Quote Originally Posted by Antonio1986 View Post
Russia decided to enter the economic war initiated by USA and EU and formally today.
It looks like an economic war, but i can be something bigger - the end of the global economy as we know it.

Quote Originally Posted by Antonio1986 View Post
My personal opinion is that a country with a GDP of 2 trillions dollars cannot fight against countries with total GDP of 37 trillions (EU, USA, Canada, Australia and Norway)
It doesn't work that way. GDP matters if there's a global hot war with massive casualties — how many tanks, traiers, cannons, guns and ammo can you produce, how many ammo can you afford to shoot in every attack and so on.
You probably should calculate GDP per capita and keep in mind that there're a lot of countries that would be happy to take place on russian market - China, India, Turkey, Latin America etc.

Quote Originally Posted by Antonio1986 View Post
Do you think that this was the right decision from the Russian Government or it was just a "nationalistic firework" in order to disorientate or just to "entertain" the fears of the russian public in front of the imminent and unpreventable financial crisis(*1) in Russia?
One thing should be clear - Putin is very western-oriented person. He's not willing to give away everything for just words of friendship and support as his predecessors did, but he wants Russia to be a part of the western world. Demarche like this is very uncharacteristic for him. It not pure populism - I'm sure.

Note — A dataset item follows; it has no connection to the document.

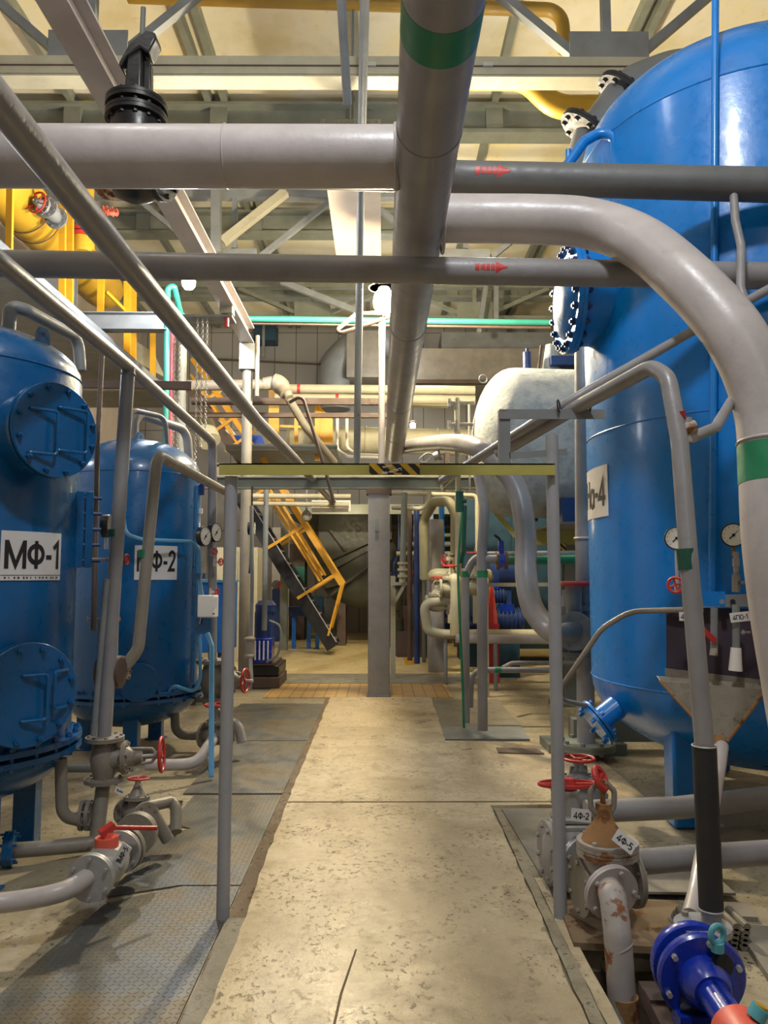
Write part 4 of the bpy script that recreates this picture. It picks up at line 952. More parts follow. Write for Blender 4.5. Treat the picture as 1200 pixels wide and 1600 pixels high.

Quote Originally Posted by Antonio1986 View Post
Also, a historical question: During the Soviet Union era (1917 - 1989) were any trade and economic relationships between Soviet Union and Western World?
There were economic relationships with Germany before WWII (technologies in exchage for resources mainly) and with allies during the war. But after the Cold war had begun relationships stopped. Only with the Warsaw pact countries.